21 September 2008

Restraint is a Virtue

Charles, a commenter, recently said:
"Thrifters have too much sh*t. You get used to not getting exactly what you want so you tend to buy everything that even comes close."

He's absolutely right. For the longest time, I would by anything that bore the name of an old and venerable label. And if something was old and rare, forget it, I was sunk. It didn't matter if it fit, or I needed it, or anything. I can't tell you how many things I hung onto for years, saying, "I'll take it to the tailor, you'll see." True, your friend the tailor can let out the waist, fix the hem, shorten the sleeves, etc. But if a thing needs extensive work, it will never get done. Still, it's hard to say no, for example, to a vintage Hart,Schaffner & Marx suit for $11.99. So what if its a 42 long and you wear a 38 regular?

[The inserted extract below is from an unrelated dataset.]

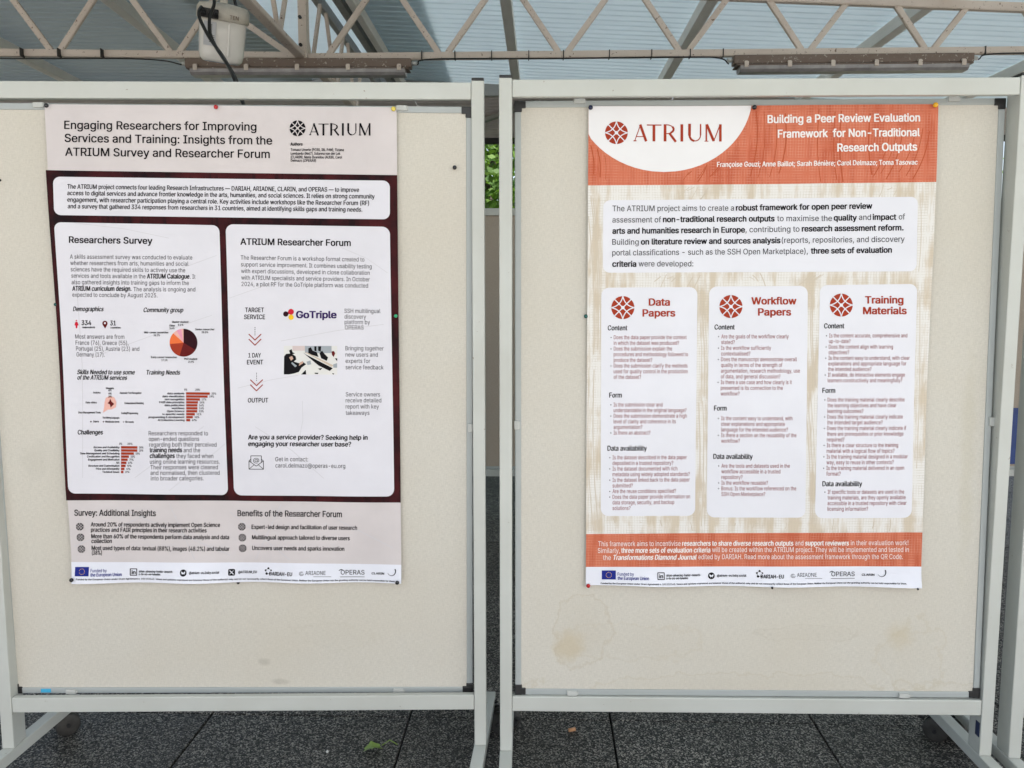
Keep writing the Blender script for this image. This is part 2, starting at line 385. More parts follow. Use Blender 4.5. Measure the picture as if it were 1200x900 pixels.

The fact is, no matter how cheap a thing is, no matter how much of a bargain, it is in fact a waste of both money and precious closet space to buy things that deep down you know you will probably never wear. I thank our commenter Charles for putting that in my mind. I was very selective on my most recent thrifting excursion because of it. I even put back a Brooks Brothers brown Prince of Wales sport coat for $5.99( after I tried it on 20 times trying to convince myself to buy it.)
Here are some fun label shots of the stuff I passed up today:

A blue flannel blazer with horn buttons. Too small, not enough cloth to let out. Another advantage of thrift is that you can discreetly separate the lining and have a peak inside at the extra material. Don't tell on me.

A white french cuff shirt. Too big in the neck.

A grey two button suit with a white and burgundy pinstripe. A good fit, but the jacket was a little too darted for my taste. Which brings up a good point: once upon a time, I would have bought this suit, and for years gotten fully dressed into it, shirt, tie, everything, before getting changed at the last minute before leaving the house and winding up in a hurry or late to whatever it was that I had to put on a suit for in the first place. Hardly worth $14.99 in the long run....and there's no way the guy on that label drives a van, either.

Navy pinstripe 3/2 sack suit from the Coop (i.e. Harvard Co-Operative Society) back when they were something more than a glorified souvenir store for the parents of the incoming freshman class. Alas, made to fit a man much larger than myself.

Like I've said before, it's all about developing an eye for things, which also means knowing what not to buy, no matter how nice it may be.

p.s. R.I.P. local store brand stuff and funny little unknown labels (Trotters Club!?! New England Gentleman!?!) Some of my best stuff has been from the likes of theses 'No Name' names.

3 comments:

Laguna Beach Trad said...

Nice to see the Van Driver label.

Charles said...

Gus, This is something I wrote in the first couple of weeks of my blog, before I ran out of ideas:

http://www.longsufferingtrad.com/?p=12

It is very silly and I don't think anyone ever read it, but maybe you will read it now?

Giuseppe said...

I read it the, Longwing, and I laughed. I've been reading you and all the others all along. One of the reasons I jumped in myself is that I find all this silliness helpful in honing my own shopping skills. Believe me , I'm well over having a house full of garbage. Now that I have a toddler and one on the way, I've got the mess and garbage factory all sewn up and it's time for me to get organized.